• **Source excerpt**:
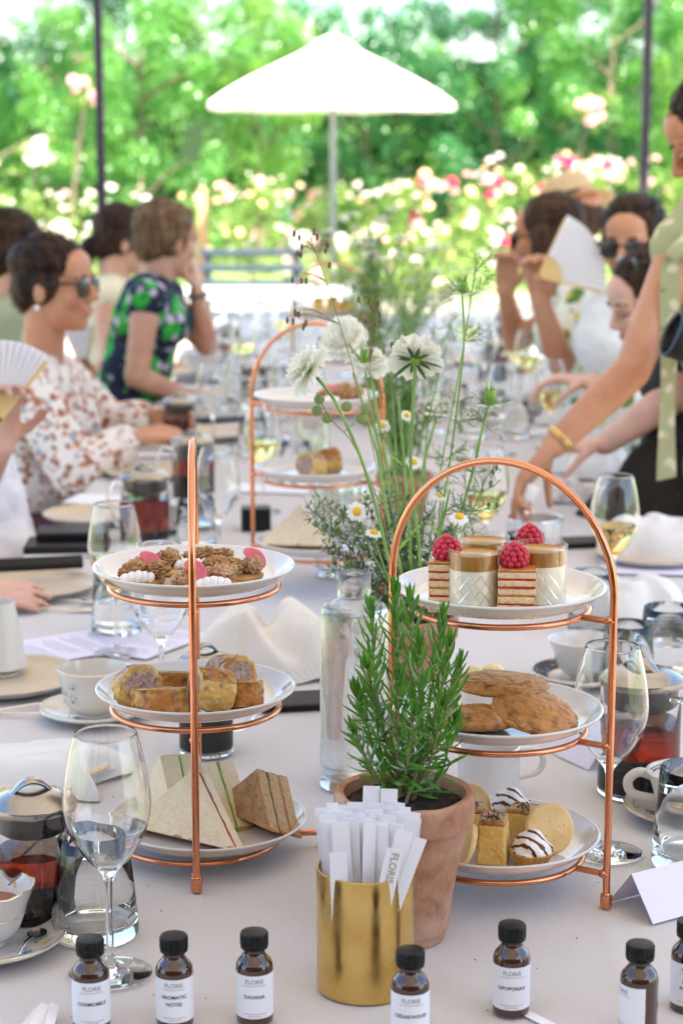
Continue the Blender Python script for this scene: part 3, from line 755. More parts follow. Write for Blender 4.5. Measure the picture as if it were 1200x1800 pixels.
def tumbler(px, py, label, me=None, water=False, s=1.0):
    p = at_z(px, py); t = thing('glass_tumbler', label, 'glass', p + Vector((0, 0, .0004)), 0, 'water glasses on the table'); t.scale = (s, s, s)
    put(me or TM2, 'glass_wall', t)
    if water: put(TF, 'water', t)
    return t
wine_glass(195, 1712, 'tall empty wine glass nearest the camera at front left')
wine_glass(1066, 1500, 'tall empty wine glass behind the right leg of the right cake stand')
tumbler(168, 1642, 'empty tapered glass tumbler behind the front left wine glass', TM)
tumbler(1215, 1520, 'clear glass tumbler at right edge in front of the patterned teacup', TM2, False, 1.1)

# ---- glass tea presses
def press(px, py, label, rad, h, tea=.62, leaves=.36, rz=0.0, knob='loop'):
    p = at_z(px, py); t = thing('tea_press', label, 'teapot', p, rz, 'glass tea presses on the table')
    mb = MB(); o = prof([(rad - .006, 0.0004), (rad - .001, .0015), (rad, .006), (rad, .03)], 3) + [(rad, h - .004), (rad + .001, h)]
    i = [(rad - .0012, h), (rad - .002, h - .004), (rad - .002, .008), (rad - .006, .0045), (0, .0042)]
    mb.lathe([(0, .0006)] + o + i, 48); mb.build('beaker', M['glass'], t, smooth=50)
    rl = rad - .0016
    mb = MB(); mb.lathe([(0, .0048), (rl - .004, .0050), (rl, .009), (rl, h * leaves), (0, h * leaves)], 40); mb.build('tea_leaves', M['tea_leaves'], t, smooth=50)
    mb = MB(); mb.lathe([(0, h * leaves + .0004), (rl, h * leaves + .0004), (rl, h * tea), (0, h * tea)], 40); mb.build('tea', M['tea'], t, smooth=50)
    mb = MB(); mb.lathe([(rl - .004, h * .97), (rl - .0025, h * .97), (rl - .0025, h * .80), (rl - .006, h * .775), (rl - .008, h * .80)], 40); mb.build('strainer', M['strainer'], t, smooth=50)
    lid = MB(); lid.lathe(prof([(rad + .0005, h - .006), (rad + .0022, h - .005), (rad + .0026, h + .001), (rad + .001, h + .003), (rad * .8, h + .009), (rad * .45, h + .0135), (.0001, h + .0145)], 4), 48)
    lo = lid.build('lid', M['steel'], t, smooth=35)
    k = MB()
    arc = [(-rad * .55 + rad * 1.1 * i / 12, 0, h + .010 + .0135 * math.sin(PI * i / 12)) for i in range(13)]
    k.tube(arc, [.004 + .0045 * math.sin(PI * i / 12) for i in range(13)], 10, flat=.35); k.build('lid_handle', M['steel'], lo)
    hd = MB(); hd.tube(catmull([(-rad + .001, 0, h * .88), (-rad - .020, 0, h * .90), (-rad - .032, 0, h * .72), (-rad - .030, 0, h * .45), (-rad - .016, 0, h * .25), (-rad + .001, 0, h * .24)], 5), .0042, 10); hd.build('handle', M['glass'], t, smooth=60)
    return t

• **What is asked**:
Reproduce the material above in full, exactly, with no images.

• **Written answer**:
Continue the Blender Python script for this scene: part 3, from line 755. More parts follow. Write for Blender 4.5. Measure the picture as if it were 1200x1800 pixels.
def tumbler(px, py, label, me=None, water=False, s=1.0):
    p = at_z(px, py); t = thing('glass_tumbler', label, 'glass', p + Vector((0, 0, .0004)), 0, 'water glasses on the table'); t.scale = (s, s, s)
    put(me or TM2, 'glass_wall', t)
    if water: put(TF, 'water', t)
    return t
wine_glass(195, 1712, 'tall empty wine glass nearest the camera at front left')
wine_glass(1066, 1500, 'tall empty wine glass behind the right leg of the right cake stand')
tumbler(168, 1642, 'empty tapered glass tumbler behind the front left wine glass', TM)
tumbler(1215, 1520, 'clear glass tumbler at right edge in front of the patterned teacup', TM2, False, 1.1)

# ---- glass tea presses
def press(px, py, label, rad, h, tea=.62, leaves=.36, rz=0.0, knob='loop'):
    p = at_z(px, py); t = thing('tea_press', label, 'teapot', p, rz, 'glass tea presses on the table')
    mb = MB(); o = prof([(rad - .006, 0.0004), (rad - .001, .0015), (rad, .006), (rad, .03)], 3) + [(rad, h - .004), (rad + .001, h)]
    i = [(rad - .0012, h), (rad - .002, h - .004), (rad - .002, .008), (rad - .006, .0045), (0, .0042)]
    mb.lathe([(0, .0006)] + o + i, 48); mb.build('beaker', M['glass'], t, smooth=50)
    rl = rad - .0016
    mb = MB(); mb.lathe([(0, .0048), (rl - .004, .0050), (rl, .009), (rl, h * leaves), (0, h * leaves)], 40); mb.build('tea_leaves', M['tea_leaves'], t, smooth=50)
    mb = MB(); mb.lathe([(0, h * leaves + .0004), (rl, h * leaves + .0004), (rl, h * tea), (0, h * tea)], 40); mb.build('tea', M['tea'], t, smooth=50)
    mb = MB(); mb.lathe([(rl - .004, h * .97), (rl - .0025, h * .97), (rl - .0025, h * .80), (rl - .006, h * .775), (rl - .008, h * .80)], 40); mb.build('strainer', M['strainer'], t, smooth=50)
    lid = MB(); lid.lathe(prof([(rad + .0005, h - .006), (rad + .0022, h - .005), (rad + .0026, h + .001), (rad + .001, h + .003), (rad * .8, h + .009), (rad * .45, h + .0135), (.0001, h + .0145)], 4), 48)
    lo = lid.build('lid', M['steel'], t, smooth=35)
    k = MB()
    arc = [(-rad * .55 + rad * 1.1 * i / 12, 0, h + .010 + .0135 * math.sin(PI * i / 12)) for i in range(13)]
    k.tube(arc, [.004 + .0045 * math.sin(PI * i / 12) for i in range(13)], 10, flat=.35); k.build('lid_handle', M['steel'], lo)
    hd = MB(); hd.tube(catmull([(-rad + .001, 0, h * .88), (-rad - .020, 0, h * .90), (-rad - .032, 0, h * .72), (-rad - .030, 0, h * .45), (-rad - .016, 0, h * .25), (-rad + .001, 0, h * .24)], 5), .0042, 10); hd.build('handle', M['glass'], t, smooth=60)
    return t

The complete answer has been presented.